1. Call of Duty 4: Modern Warfare
Speaking of compelling, there might be no better example of a game that convinced players to stay up for "just one more." Call of Duty 4 is a genuine landmark. It's place in gaming history is undeniable. For the first entry in the Call of Duty franchise to transplant the series into the modern day, developer Infinity Ward brought innovations that have drastically changed how multiplayer and single-player are made. The first of the Modern Warfare sub-series integrated RPG-like progression into a multiplayer component, which became a major draw for the first time in the series. This progression kept players coming back for more, more, and more. CoD 4 overtook Halo 3 on Xbox Live within two months of its release.
And aside from that groundbreaking multiplayer, the story mode packed a similarly enormous punch. Creative and thrilling set-pieces peppered throughout the game came before and after genuinely tense, slow-burn build up. There are still several missions from that game that remain among the top missions in any first-person shooter this generation: "All Ghillied Up" switches things up for a nerve-wrecking stealth mission, "Death From Above" is a detached experience of the mass destruction you can cause with modern tech, and "Aftermath" places you in the body of an American soldier dying from a nuclear bomb's radiation. Underlying the gleeful shooting gallery was a message that war is nothing to be jingoistic about in the days of such easy mass murder.
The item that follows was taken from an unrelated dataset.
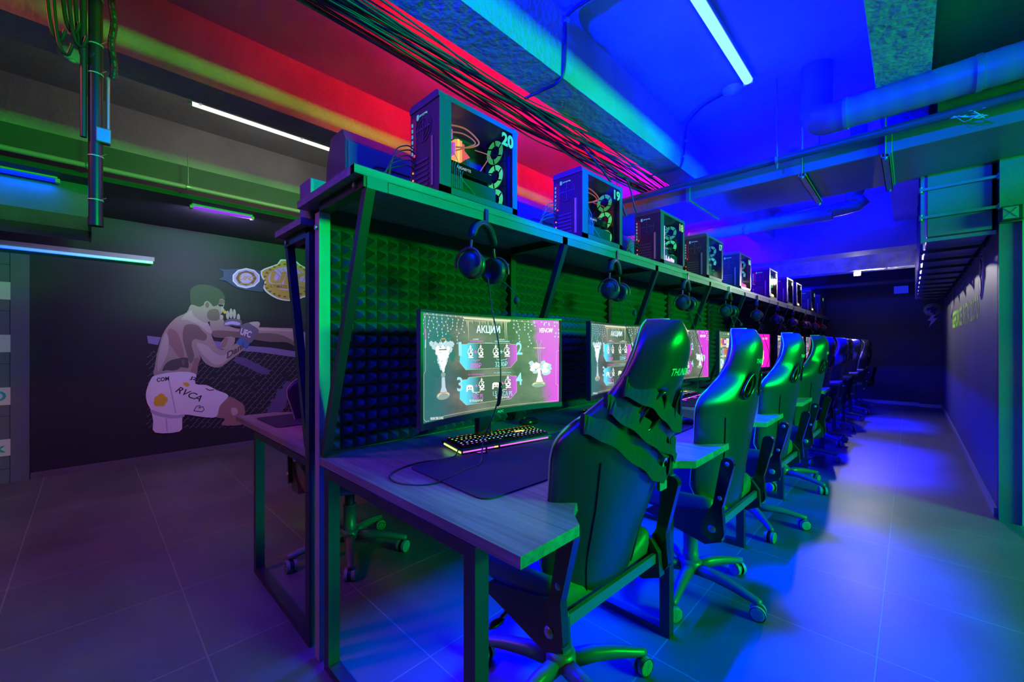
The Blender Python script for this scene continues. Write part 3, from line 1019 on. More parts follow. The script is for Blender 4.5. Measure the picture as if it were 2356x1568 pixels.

Sadly, that message has not been a primary influence; RPG-like progression and bombastic action moments have. And for a while, that was great. But they've both become oversaturated at this point. What was fresh for Call of Duty 4 has become cliche for Call of Duty: Ghosts.
And that's the problem with taking influences; you're not the only one taking the influence. That's why we're always looking for new ones and why the new generation of gaming will surely birth new innovations that will thrill us and enrich the medium. At least until they become a tired formula. But at that point, we'll just see new innovations and new ideas permeate the market. And the medium will grow yet again.